Gut Instinct: What's the Scores?

3251482948_857c60dd31Mmm...meat by the pound.

“What are you doing Wednesday?” my girlfriend asks, eager to spend quality moments with me since work has made our schedules incompatible all summer.

“I’m…busy,” I say, deflecting the naked truth.

“Doing what?” she asks. This is how conversations work: brief exchanges of information.

“I’m going to eat steak at Scores.”

“Excuse me?”

“The strip club. They supposedly have really good steak.” I omit that Chelsea’s Scores (536 W. 28th St., betw. 10th & 11th Aves., 212-868-4900) was shuttered last year due to a tiny problem called prostitution.

New ownership renovated the topless club and installed Will Savarese (Le Cirque, La Crémaillère) as top toque. It’s a new day at the nudie parlor.

“And this is for work,” she says. Work is my catchall excuse. Drunk on Lucky 13’s dollar beer? Work. Sumo-gorged on Bamboo Pavilion’s feather-light fiery fish? Work. Refusing to wear pants? Work, work, work. Inspiration requires unexpected forms.

“Just keep your pants on,” she says, which I take as her blessing.

Wednesday comes. I’m running late. I slapdash out my door, forgetting my umbrella—a silly move given this sodden summer.When I depart the subway, the blue sky has turned corpse-gray. Thunder cracks.

Down come cats and dogs, soaking me to my striped socks.
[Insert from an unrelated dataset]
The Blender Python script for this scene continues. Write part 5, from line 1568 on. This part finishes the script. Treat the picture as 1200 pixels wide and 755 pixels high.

Maybe Mother Nature doesn’t want me to see bare breasts, I think, as I swim through the downpour.

“You got a little wet,” my pal José says by way of greeting. He’s shaking an umbrella like a wet pooch. I should strangle José, but it’s his first visit to New York since moving to Texas. A wife, a baby, you know the score. But neither is present tonight, giving José free reign. Within reason.

Minutes later, Aaron strolls up, also holding an umbrella. “My wife said I could look, but I can’t touch,” Aaron informs us. “She doesn’t want to have to cut anyone.”

“Seems fair,” I say, as we enter the pleasure palace. Scores slinks across 10,000 square feet, encompassing an LED-lit runway, multiple stages topped with sensuous strippers, gaudy light shows and private rooms aplenty.

We’re led to a raised platform housing Robert’s Restaurant. It’s the companion to the Penthouse Executive Club’s Robert’s Steak House, and they both peddle flesh of the highest caliber. “Concentrate, guys,” I say, pointing at the menu, sighing. Bringing married men to a strip club destroys attention spans like giving preschoolers candy. After tearing gazes from the surrounding flat-screens (featuring the strippers, dancing nearby), we come to a carnivorous consensus. We order. We sip drinks—a well-made Manhattan, a toofizzy old-fashioned, a potent gin-and-tonic. We watch. From our perch, it’s like watching a baseball game from a skybox. The dancers are mere window dressing for the main event—dinner.

Our rainbow heirloom-tomato salad is farm-fresh goodness, given creamy contrast by the mozzarella. The frisée salad is a textural toss of sweet pecans and pungent blue cheese, which dooms me to bad breath. Not that you want nice breath tonight, I envision my girlfriend saying, a voice I erase with whiskey.

“I love tomatoes,” José says, watching a woman contort on TV.

“I’m a steak man myself,” I say, as we receive a table-dwarfing platter of sliced rib-eye, centers as pink as rabbits' noses.

The dry-aged steak is dense and rich, with a mineral tang so flavorful I need no béarnaise. The lamb chops match the steak’s juiciness, amped up with tangy Moroccan spices. And the fries are playful indulgences: matchstick taters sprinkled with an everything bagel’s classic toppings and then submerged in smoky paprika aioli. They’re equally fun to eat and ogle, a sentence that can cause no shortage of trouble in a strip club.

“Would you like some dessert?” the maître d’ asks. He opens a menu. A curvaceous blonde, poured into her shimmery dress, sits down. He smiles. I turn the color of beets, as do my now-awkward companions.

“Would you like a private tour?” she asks.

Um. Well. No. I’m as scared as the little lamb I just ate. A woman as tanned as leather sits on my chair. Her briefs sparkle, as does her filled-to-bursting top. She squishes against my shoulder. I inch into my chair’s far corner, making myself as small as I feel.

“Perhaps you need more to drink,” the blonde says. She’s right; four more cocktails, and all bets are off. It’s my curse. It’s every man’s curse. But now, we’ve just had a dinner as lovely as our relationships with our respective women. I mumble an excuse— “I’ve got work”—and we leave our baser desires behind.

“I was too full for a lap dance anyway,” José says, offering up a far manlier excuse.